TJ Ryan Foundation Research Associate, Graeme Orr, writes in Inside Story (10.4.17) about how the High Court keeps ‘fertilising the thicket’ of rules disqualifying federal Senate candidates. The author argues that simplification of the eligibility rules is long overdue.
‘Whom should electors be permitted to elect? And do our electoral laws discriminate against newer and smaller parties? When two minor party senators from the class of mid 2016 – Bob Day and Rod Culleton – were recently ruled by the High Court to be ineligible to be elected, those should have been the central questions. Instead, attention focused on the legal minutiae of the cases, and on their consequences for the parties.
‘Answering the “who” question, as I will argue, is simple. Electors should be able to elect any one of their own whom they choose.

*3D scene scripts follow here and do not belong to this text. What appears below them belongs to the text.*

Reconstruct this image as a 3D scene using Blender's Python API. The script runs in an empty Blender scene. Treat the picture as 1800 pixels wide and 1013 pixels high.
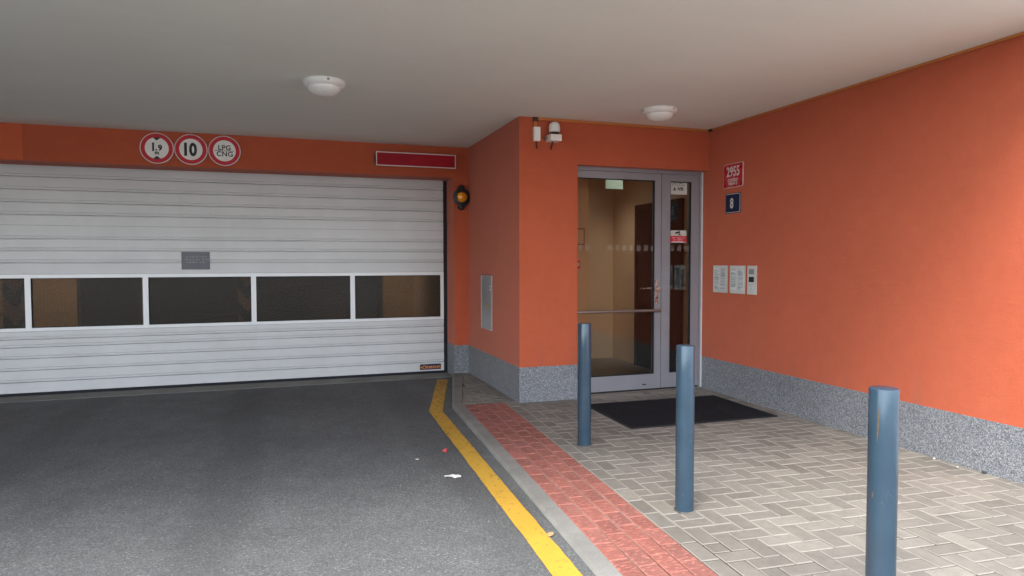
import bpy, bmesh, math, random
from mathutils import Vector, Matrix
R = math.radians
rng = random.Random(7)
scene = bpy.context.scene
COL = scene.collection

# ------------------------------------------------------------------ measured layout (metres)
YD, XR, XP, YG, YO, ZC = 6.6685, 4.6786, 2.3443, 8.738, 9.150, 3.0215
XDL = 3.012            # where the wall face ends at the entrance opening
ZPL = .378             # plinth height
ZDT = 2.551            # top of the entrance opening
ZSO = 2.6214           # soffit of the garage opening
XJ = 2.147             # jamb of the garage opening
YE = 2.62              # front edge of the overhanging storey
FY = 6.809             # entrance door plane

def road_z(y):
    return -.018 - .0065 * max(0.0, min(y, 9.2) - 3.0)

# ------------------------------------------------------------------ node helpers
class NT:
    def __init__(s, name):
        s.m = bpy.data.materials.new(name); s.m.use_nodes = True
        s.t = s.m.node_tree; s.t.nodes.clear()
        s.out = s.n('ShaderNodeOutputMaterial')
    def n(s, t, **kw):
        nd = s.t.nodes.new(t)
        for k, v in kw.items():
            if k.startswith('i_'):
                nd.inputs[k[2:].replace('_', ' ')].default_value = v
            else:
                setattr(nd, k, v)
        return nd
    def l(s, a, b): s.t.links.new(a, b)
    def coord(s, kind='Object', scale=None, rot=None):
        c = s.n('ShaderNodeTexCoord').outputs[kind]
        if scale or rot:
            mp = s.n('ShaderNodeMapping')
            if scale: mp.inputs['Scale'].default_value = scale
            if rot: mp.inputs['Rotation'].default_value = rot
            s.l(c, mp.inputs['Vector']); c = mp.outputs['Vector']
        return c
    def noise(s, vec, scale, detail=2.0, rough=.5, dist=0.0):
        nd = s.n('ShaderNodeTexNoise'); nd.inputs['Scale'].default_value = scale
        nd.inputs['Detail'].default_value = detail; nd.inputs['Roughness'].default_value = rough
        nd.inputs['Distortion'].default_value = dist
        s.l(vec, nd.inputs['Vector']); return nd
    def vor(s, vec, scale, feature='F1'):
        nd = s.n('ShaderNodeTexVoronoi', feature=feature); nd.inputs['Scale'].default_value = scale
        s.l(vec, nd.inputs['Vector']); return nd
    def ramp(s, fac, stops, interp='LINEAR'):
        r = s.n('ShaderNodeValToRGB'); cr = r.color_ramp; cr.interpolation = interp
        while len(cr.elements) < len(stops): cr.elements.new(.5)
        for e, (p, c) in zip(cr.elements, stops):
            e.position = p
            e.color = (c, c, c, 1) if isinstance(c, (int, float)) else (c[0], c[1], c[2], 1)
        s.l(fac, r.inputs['Fac']); return r.outputs['Color']
    def mix(s, fac, a, b, mode='MIX'):
        m = s.n('ShaderNodeMix', data_type='RGBA', blend_type=mode)
        for v, sock in ((fac, m.inputs[0]), (a, m.inputs[6]), (b, m.inputs[7])):
            if isinstance(v, (int, float)): sock.default_value = v
            elif isinstance(v, (tuple, list)): sock.default_value = (v[0], v[1], v[2], 1)
            else: s.l(v, sock)
        return m.outputs[2]
    def math(s, op, a, b=0.0):
        m = s.n('ShaderNodeMath', operation=op)
        for v, sock in ((a, m.inputs[0]), (b, m.inputs[1])):
            if isinstance(v, (int, float)): sock.default_value = v
            else: s.l(v, sock)
        return m.outputs[0]
    def bump(s, h, strength, dist, normal=None):
        b = s.n('ShaderNodeBump'); b.inputs['Strength'].default_value = strength
        b.inputs['Distance'].default_value = dist
        s.l(h, b.inputs['Height'])
        if normal: s.l(normal, b.inputs['Normal'])
        return b.outputs['Normal']
    def pbr(s, col, rough=.6, metal=0.0, spec=.5, normal=None, **kw):
        p = s.n('ShaderNodeBsdfPrincipled')
        for v, k in ((col, 'Base Color'), (rough, 'Roughness'), (metal, 'Metallic'), (spec, 'Specular IOR Level')):
            if isinstance(v, (int, float)): p.inputs[k].default_value = v
            elif isinstance(v, (tuple, list)): p.inputs[k].default_value = (v[0], v[1], v[2], 1)
            else: s.l(v, p.inputs[k])
        for k, v in kw.items(): p.inputs[k].default_value = v
        if normal: s.l(normal, p.inputs['Normal'])
        s.l(p.outputs[0], s.out.inputs['Surface']); return p

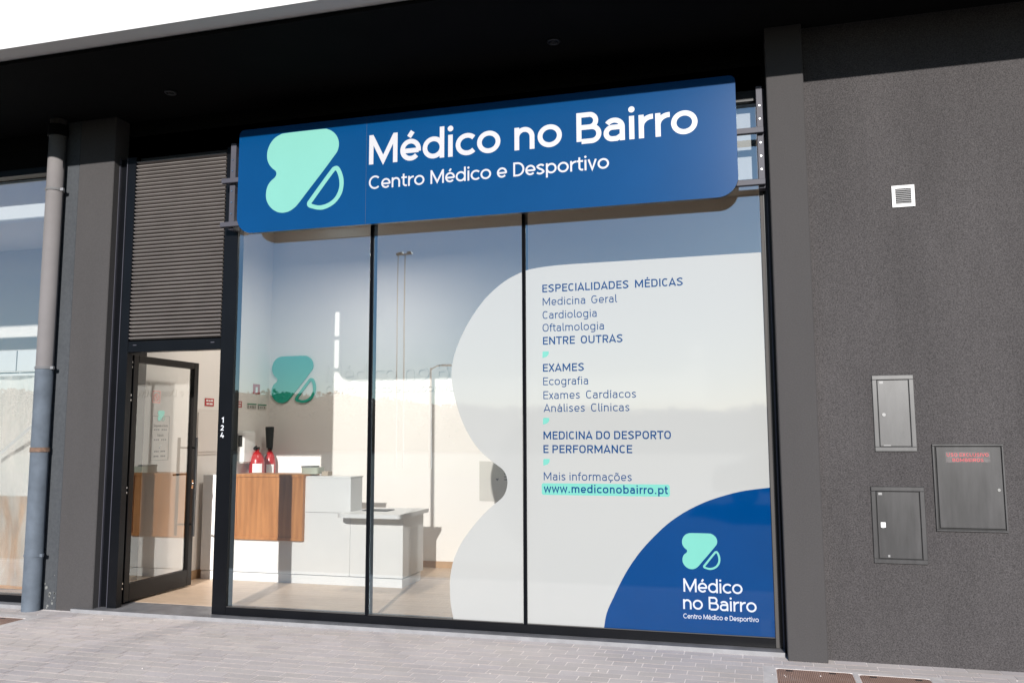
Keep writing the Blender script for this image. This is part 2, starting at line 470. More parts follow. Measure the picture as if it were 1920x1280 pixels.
# ------------------------------------------------------------------ stroke lettering
def arc(cx, cy, rx, ry, a0, a1, n=2.0, step=9):
    k = max(2, int(abs(a1 - a0) / step)); out = []
    for i in range(k + 1):
        a = R(a0 + (a1 - a0) * i / k); c, s_ = math.cos(a), math.sin(a)
        out.append((cx + rx * math.copysign(abs(c) ** (2 / n), c), cy + ry * math.copysign(abs(s_) ** (2 / n), s_)))
    return out
def glyph(ch, st):
    """-> (list of (points, closed)), dots [(x, y, r)], width, left bearing, right bearing"""
    w, n, x, rnd = st['w'], st['n'], st['x'], st['round']
    h = w / 2
    S, dots = [], []
    P = lambda pts, closed=False: S.append((pts, closed))
    acc = {'é': ('e', 'a'), 'á': ('a', 'a'), 'í': ('ı', 'a'), 'É': ('E', 'A'), 'õ': ('o', 't'), 'ç': ('c', 'c')}
    sb, rb = st['sb'], st['rb']
    if ch in acc:
        base, kind = acc[ch]
        S, dots, W, l, r = glyph(base, st)
        top = x if kind != 'A' else 1
        if kind in 'aA':
            S.append(([(W / 2 - .06, top + .07), (W / 2 + .07, top + .25)], False))
        elif kind == 't':
            S.append(([(W / 2 - .2, top + .12), (W / 2 - .08, top + .19), (W / 2 + .08, top + .12), (W / 2 + .2, top + .19)], False))
        else:
            S.append(([(W / 2 + .03, 0), (W / 2 - .07, -.2)], False))
        return S, dots, W, l, r
    wo = st['wo']
    l, r = sb, sb
    if ch == ' ': return [], [], st['sp'], 0, 0
    if ch == 'o': W = wo; P(arc(W/2, x/2, W/2-h, x/2-h, 0, 351, n), True); l = r = rb
    elif ch == 'c': W = wo*.86; P(arc(wo/2, x/2, wo/2-h, x/2-h, 44, 316, n)); l, r = rb, rb*.6
    elif ch == 'e':
        W = wo*.93; m = x*.5
        P([(W-h, m-h*.8)] + arc(W/2, x/2, W/2-h, x/2-h, 4, 318, n)); P([(h, m-h*.35), (W-h, m-h*.35)]); l, r = rb, rb*.8
    elif ch in 'dbpqg':
        W = wo*.96
        P(arc(W/2, x/2, W/2-h, x/2-h, 0, 351, n), True)
        if ch == 'd': P([(W-h, 0), (W-h, st['asc'])]); l, r = rb, sb
        if ch == 'b': P([(h, 0), (h, st['asc'])]); l, r = sb, rb
        if ch == 'p': P([(h, -.27), (h, x)]); l, r = sb, rb
        if ch == 'g': P([(W-h, x)] + arc(W/2, -.03, W/2-h, .2, 0, -140, n)); l, r = rb, sb
    elif ch in 'nh':
        W = wo*.84; ry = W/2-h
        P([(h, 0), (h, x)]); P(arc(W/2, x-h-ry, W/2-h, ry, 180, 0, n) + [(W-h, 0)])
    elif ch == 'u':
        W = wo*.84; ry = W/2-h
        P([(W-h, 0), (W-h, x)]); P([(h, x)] + arc(W/2, h+ry, W/2-h, ry, 180, 360, n))
    elif ch == 'm':
        W = wo*1.42; b = (W-w)/2; ry = b/2
        P([(h, 0), (h, x)])
        for k in (0, 1):
            P(arc(h+b*(k+.5), x-h-ry, b/2, ry, 180, 0, n) + [(h+b*(k+1), 0)])
    elif ch == 'r':
        W = wo*.56; ry = min(.3, x*.42)
        P([(h, 0), (h, x)]); P(arc(W-.02, x-h-ry, W-.02-h, ry, 180, 90, n) + [(W, x-h)]); l, r = sb, .0
    elif ch == 'a':
        W = wo*.84; ry = x*.3; b = (x*.60-h)/2-.0
        P(arc(W/2, x-h-ry, W/2-h, ry, 148, 0, n) + [(W-h, 0)])
        cxl = h + b*1.05; yb = h + b - .005
        P([(W-h, yb+b)] + arc(cxl, yb, cxl-h, b, 90, 270, n) + [(cxl + (W-h-cxl)*.45, yb-b), (W-h, yb-b*.45)]); l, r = rb, sb
    elif ch == 's':
        W = wo*.74
        P(spline([(W-h*.9, x*.80), (W*.72, x-h*1.1), (W*.42, x-h), (h*1.05, x*.76), (W*.36, x*.565), (W*.66, x*.45), (W-h, x*.25), (W*.58, h), (W*.28, h*1.05), (h*.6, x*.19)], 5, False)); l = r = rb
    elif ch in 't':
        W = wo*.55; sx = W*.40; q = W-sx-h*.2
        P([(sx, x+.2), (sx, h+q*.7)] + arc(sx+q*.75, h+q*.7, q*.75, q*.7, 180, 270, 2) + [(W, h)])
        P([(0, x-h), (W, x-h)]); l = r = .03
    elif ch == 'f':
        W = wo*.56; sx = W*.42; q = (W-sx)
        P([(sx, 0), (sx, st['asc']-h-q*.7)] + arc(sx+q*.8, st['asc']-h-q*.7, q*.8, q*.7, 180, 90, 2) + [(W+.03, st['asc']-h)])
        P([(0, x-h), (W, x-h)]); l = r = .03
    elif ch in 'iı':
        W = w; P([(h, 0), (h, x)])
        if ch == 'i':
            if rnd: dots.append((h, x+.205, w*.62))
            else: P([(h, x+.13), (h, x+.13+w)])
    elif ch == 'l':
        W = w*2.0; q = w*1.1; P([(h, st['asc']), (h, h+q)] + arc(h+q, h+q, q, q, 180, 270, 2) + [(W, h)]); r = .02
    elif ch == 'v':
        W = wo*.80; P([(h*.95, x), (W/2, h*.6), (W-h*.95, x)]); l = r = .02
    elif ch == 'w':
        W = wo*1.38; P([(h*.9, x), (W*.27, h*.6), (W/2, x*.98-h*.5), (W*.73, h*.6), (W-h*.9, x)]); l = r = .03
    elif ch == 'x':
        W = wo*.82; P([(h, 0), (W-h, x)]); P([(h, x), (W-h, 0)]); l = r = .02
    elif ch == '.':
        W = w*1.1
        if rnd: dots.append((W/2, w*.5, w*.55))
        else: P([(W/2, 0), (W/2, w)])
    else:
        c = st['cap']
        l = r = sb
        if ch == 'M':
            W = c*1.28; e = h*1.15
            P([(h, 0), (h, 1)]); P([(W-h, 0), (W-h, 1)])
            bot = .12 if rnd else .22
            P([(h*1.25, 1-h*.9), (W/2, bot), (W-h*1.25, 1-h*.9)])
        elif ch == 'N': W = c; P([(h, 0), (h, 1)]); P([(W-h, 0), (W-h, 1)]); P([(h*1.2, 1-h*.9), (W-h*1.2, h*.9)])
        elif ch == 'I': W = w; P([(h, 0), (h, 1)])
        elif ch == 'L': W = c*.8; P([(h, 1), (h, h), (W, h)]); r = .02
        elif ch in 'EF':
            W = c*.84; P([(W, 1-h), (h, 1-h), (h, h if ch == 'E' else 0)] + ([(W, h)] if ch == 'E' else [])); P([(h, .52), (W*.92, .52)]); r = sb*.5
        elif ch == 'T': W = c*.98; P([(W/2, 0), (W/2, 1-w)]); P([(0, 1-h), (W, 1-h)]); l = r = .02
        elif ch == 'A': W = c*1.16; P([(h*1.0, 0), (W/2, 1-h*.7), (W-h*1.0, 0)]); P([(W*.22, .26), (W*.78, .26)]); l = r = .0
        elif ch == 'V': W = c*1.1; P([(h, 1), (W/2, h*.7), (W-h, 1)]); l = r = .0
        elif ch == 'X': W = c; P([(h, 0), (W-h, 1)]); P([(h, 1), (W-h, 0)]); l = r = .02
        elif ch == 'O': W = c*1.04 if not rnd else 1.04; P(arc(W/2, .5, W/2-h, .5-h, 0, 351, n), True); l = r = rb
        elif ch == 'C': W = c*.96 if not rnd else .92; P(arc(W*.52, .5, W*.52-h, .5-h, 46, 314, n)); l, r = rb, rb*.6
        elif ch == 'G': W = c*1.02; P(arc(W/2, .5, W/2-h, .5-h, 46, 352, n) + [(W-h, .48), (W*.55, .48)]); l = rb
        elif ch == 'D': W = c*1.0; q = W*.5-h if not rnd else .5-h; P([(W-h-q, 1-h), (h, 1-h), (h, h), (W-h-q, h)] + arc(W-h-q, .5, q, .5-h, -90, 81, n), True); r = rb
        elif ch == 'P' or ch == 'R':
            W = c*.92; q = .25-h*.25; yc = 1-h-q; P([(h, 0), (h, 1-h), (W-h-q, 1-h)] + arc(W-h-q, yc, q, q, 90, -90, n) + [(w, yc-q)]); r = rb
            if ch == 'R': P([(W*.5, yc-q), (W-h*.8, 0)])
        elif ch == 'B':
            W = c*.98; mid = .525; q1 = (1-h-mid)/2; q2 = (mid-h)/2
            P([(h, h), (h, 1-h), (W*.88-h-q1, 1-h)] + arc(W*.88-h-q1, mid+q1, q1, q1, 90, -90, n) + [(w, mid)])
            P([(W*.9-h-q1, mid)] + arc(W-h-q2, mid-q2, q2, q2, 90, -90, n) + [(w, h)]); r = rb
        elif ch == 'S':
            W = c*.94
            P(spline([(W-h*.8, .80), (W*.75, 1-h*1.15), (W*.45, 1-h), (h*1.05, .755), (W*.36, .575), (W*.66, .465), (W-h, .25), (W*.58, h), (W*.27, h*1.1), (h*.6, .2)], 6, False)); l = r = rb
        elif ch == 'U': W = c; q = W/2-h; P([(h, 1)] + arc(W/2, h+q, q, q, 180, 360, n) + [(W-h, 1)])
        elif ch == '1': W = c*.5; P([(0, .75), (W-h, 1-h*.6), (W-h, 0)])
        elif ch == '2': W = c*.82; q = W/2-h; P(arc(W/2, 1-h-q, q, q, 165, -35, 2) + [(h, h), (W, h)])
        elif ch == '4': W = c*.95; P([(W*.55, 1), (h, .3), (W, .3)]); P([(W*.72, .55), (W*.72, 0)])
        else: W = .4
    return S, dots, W, l, r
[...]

‘… For all their virtues, parliaments are highly partisan bodies. Is it any wonder that minor-party MPs are more likely to be referred to the court than major-party figures? Worse, parliaments reserve for themselves the right to waive concerns over qualifications – even those involving an issue arising during the term of an MP, such as when the family of the Coalition’s Warren Entsch supplied cement to the public service.
‘Strangely, these parliament-to-court referrals can occur whenever it suits the parliament. So a senator might serve faithfully for five years before the Senate decides (perhaps because of a change in numbers) to refer, to the court, a question about his or her qualification at a long-forgotten election.
‘Beyond such procedural peculiarities, our rules about candidate qualifications have deeper problems. They are archaic, and the High Court’s interpretation of them is often arcane.’